Younger agencies might have a different strategic focus, orientated towards client acquisition and survival, rather than innovation projects with longer time horizons.

Innovate UK funding share by age

About the data

Innovate UK grant funding data includes the total amount of grant funding to agencies we have mapped and the public descriptions of the successful funding bids.

Our data on agency age is based on company births and deaths, as registered with Companies House.

Agency age and questions for the sector

The age data in this chapter raises one fundamental question that should be of interest to everyone engaged with the agency sector: what happens when the pipeline runs dry?

The fall-off in new agency formation could have an impact for those implementing the Industrial Strategy’s Creative Industries sector plan, as innovation in any sector depends on the entry of new businesses that can challenge established models. If the conditions for starting an agency have become markedly harder, then the strategy’s ambitions for the creative sector as a whole needs to engage directly with the formation question and not just the scale-up one.

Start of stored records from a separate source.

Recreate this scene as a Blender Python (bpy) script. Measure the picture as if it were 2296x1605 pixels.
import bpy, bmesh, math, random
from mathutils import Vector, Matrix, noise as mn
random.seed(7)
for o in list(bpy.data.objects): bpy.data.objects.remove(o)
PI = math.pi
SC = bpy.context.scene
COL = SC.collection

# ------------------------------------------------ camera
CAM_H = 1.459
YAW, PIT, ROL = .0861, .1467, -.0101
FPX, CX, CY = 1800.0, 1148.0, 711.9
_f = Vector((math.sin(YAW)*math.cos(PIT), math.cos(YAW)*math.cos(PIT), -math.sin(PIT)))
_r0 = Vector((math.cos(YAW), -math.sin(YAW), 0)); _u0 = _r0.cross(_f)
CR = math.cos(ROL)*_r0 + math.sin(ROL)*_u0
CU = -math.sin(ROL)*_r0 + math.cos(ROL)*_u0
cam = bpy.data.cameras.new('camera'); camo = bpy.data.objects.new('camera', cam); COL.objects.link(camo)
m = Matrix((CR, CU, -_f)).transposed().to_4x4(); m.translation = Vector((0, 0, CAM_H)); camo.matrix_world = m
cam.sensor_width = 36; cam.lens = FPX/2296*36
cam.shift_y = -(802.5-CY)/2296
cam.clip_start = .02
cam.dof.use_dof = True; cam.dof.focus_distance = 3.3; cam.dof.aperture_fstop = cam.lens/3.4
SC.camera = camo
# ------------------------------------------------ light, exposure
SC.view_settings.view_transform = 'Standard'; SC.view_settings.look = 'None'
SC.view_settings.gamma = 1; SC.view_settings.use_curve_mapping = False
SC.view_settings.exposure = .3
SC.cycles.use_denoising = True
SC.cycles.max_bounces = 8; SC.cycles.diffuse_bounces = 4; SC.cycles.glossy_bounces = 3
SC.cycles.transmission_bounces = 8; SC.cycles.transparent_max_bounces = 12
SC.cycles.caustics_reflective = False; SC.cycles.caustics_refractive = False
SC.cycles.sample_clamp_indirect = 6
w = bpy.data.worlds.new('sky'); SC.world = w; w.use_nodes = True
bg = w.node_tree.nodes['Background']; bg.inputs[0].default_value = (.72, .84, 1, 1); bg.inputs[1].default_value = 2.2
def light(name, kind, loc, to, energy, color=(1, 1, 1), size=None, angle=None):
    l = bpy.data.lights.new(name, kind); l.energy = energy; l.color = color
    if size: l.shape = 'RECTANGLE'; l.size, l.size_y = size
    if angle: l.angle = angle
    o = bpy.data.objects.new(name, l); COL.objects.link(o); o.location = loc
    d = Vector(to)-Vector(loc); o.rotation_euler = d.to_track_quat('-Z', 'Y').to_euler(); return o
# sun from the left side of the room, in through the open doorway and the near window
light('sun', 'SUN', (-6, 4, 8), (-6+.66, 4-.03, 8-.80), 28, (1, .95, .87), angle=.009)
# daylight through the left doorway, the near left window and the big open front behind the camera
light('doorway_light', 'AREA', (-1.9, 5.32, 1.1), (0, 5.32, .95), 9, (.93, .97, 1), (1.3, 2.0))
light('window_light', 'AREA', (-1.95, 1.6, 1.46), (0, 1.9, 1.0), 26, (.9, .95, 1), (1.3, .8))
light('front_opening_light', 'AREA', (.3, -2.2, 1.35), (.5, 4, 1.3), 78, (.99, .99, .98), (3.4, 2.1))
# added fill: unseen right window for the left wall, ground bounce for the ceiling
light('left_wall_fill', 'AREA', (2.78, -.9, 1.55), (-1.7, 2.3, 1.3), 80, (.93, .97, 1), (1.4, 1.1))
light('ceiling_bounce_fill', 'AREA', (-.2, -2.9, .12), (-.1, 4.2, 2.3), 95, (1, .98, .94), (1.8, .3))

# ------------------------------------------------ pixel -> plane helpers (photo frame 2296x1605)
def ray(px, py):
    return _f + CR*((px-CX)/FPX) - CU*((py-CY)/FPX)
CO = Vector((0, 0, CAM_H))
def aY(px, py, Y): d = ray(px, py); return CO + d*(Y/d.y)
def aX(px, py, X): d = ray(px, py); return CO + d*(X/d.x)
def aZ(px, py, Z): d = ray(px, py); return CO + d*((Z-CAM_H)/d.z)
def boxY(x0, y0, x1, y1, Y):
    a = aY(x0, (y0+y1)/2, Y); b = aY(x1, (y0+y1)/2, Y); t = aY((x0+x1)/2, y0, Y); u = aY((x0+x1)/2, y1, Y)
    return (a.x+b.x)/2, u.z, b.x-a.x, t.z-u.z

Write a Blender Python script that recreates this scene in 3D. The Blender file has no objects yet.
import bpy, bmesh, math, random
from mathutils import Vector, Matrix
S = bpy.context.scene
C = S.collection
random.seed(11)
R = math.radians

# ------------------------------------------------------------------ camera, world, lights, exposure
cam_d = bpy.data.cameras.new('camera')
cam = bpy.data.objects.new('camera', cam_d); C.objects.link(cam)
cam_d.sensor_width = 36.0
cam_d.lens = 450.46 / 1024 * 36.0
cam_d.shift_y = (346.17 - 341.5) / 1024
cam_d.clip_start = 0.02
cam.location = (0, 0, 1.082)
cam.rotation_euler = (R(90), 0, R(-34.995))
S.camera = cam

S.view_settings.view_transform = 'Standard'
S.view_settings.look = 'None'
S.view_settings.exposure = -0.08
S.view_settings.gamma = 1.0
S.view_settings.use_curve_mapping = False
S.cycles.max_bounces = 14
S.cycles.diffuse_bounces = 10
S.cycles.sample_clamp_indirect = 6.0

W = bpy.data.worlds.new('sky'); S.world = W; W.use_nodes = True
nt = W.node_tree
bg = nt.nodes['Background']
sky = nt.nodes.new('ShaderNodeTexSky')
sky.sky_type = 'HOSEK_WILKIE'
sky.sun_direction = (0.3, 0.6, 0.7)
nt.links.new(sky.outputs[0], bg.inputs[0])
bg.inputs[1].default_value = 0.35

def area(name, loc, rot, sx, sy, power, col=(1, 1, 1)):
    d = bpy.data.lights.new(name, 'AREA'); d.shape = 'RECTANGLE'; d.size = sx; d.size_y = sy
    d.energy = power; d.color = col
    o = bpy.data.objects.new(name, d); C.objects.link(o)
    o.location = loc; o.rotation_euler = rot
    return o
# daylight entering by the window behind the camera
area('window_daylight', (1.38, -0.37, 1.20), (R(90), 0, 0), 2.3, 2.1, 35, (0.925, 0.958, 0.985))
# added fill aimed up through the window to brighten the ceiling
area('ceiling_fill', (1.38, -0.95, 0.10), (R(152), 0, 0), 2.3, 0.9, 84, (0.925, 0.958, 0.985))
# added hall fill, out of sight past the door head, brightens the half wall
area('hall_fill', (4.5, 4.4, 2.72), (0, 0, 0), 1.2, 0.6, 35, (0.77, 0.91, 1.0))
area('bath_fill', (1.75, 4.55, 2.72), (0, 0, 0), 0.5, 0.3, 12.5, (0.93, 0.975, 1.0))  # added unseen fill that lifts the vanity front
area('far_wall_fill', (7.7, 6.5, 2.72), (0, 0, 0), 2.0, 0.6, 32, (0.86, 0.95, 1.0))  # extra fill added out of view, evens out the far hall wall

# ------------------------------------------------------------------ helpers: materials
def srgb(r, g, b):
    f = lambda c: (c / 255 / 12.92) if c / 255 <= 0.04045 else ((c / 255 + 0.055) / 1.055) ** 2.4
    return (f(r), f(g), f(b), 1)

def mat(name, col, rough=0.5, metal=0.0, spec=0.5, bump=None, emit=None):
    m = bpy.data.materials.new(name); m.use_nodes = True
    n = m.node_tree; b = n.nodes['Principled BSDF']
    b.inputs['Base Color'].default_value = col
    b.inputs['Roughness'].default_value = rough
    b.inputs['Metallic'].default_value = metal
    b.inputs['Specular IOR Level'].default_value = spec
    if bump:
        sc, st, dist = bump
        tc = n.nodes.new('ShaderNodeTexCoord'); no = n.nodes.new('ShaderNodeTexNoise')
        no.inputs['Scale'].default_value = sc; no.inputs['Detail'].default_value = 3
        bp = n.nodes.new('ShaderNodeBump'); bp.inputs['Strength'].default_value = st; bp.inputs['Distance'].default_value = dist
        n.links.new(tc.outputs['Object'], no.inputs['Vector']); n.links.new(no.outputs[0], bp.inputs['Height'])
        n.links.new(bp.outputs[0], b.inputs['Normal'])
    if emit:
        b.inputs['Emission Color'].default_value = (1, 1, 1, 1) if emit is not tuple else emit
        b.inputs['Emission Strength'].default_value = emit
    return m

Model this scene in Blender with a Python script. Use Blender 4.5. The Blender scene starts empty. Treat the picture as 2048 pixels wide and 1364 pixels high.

For investors and those considering M&A activity, the concentration of both turnover and private investment in the oldest cohort suggests that the sector might be consolidating faster than it is renewing. And with a substantial proportion of those older agencies actively shrinking, it suggests a significant number of established businesses whose futures are uncertain. These trends also raise questions for both clients and agencies. Does consolidation make things simpler from a client perspective, or will it result in a more homogenous sector? And for existing agencies: is there a benefit to a less competitive environment with fewer players?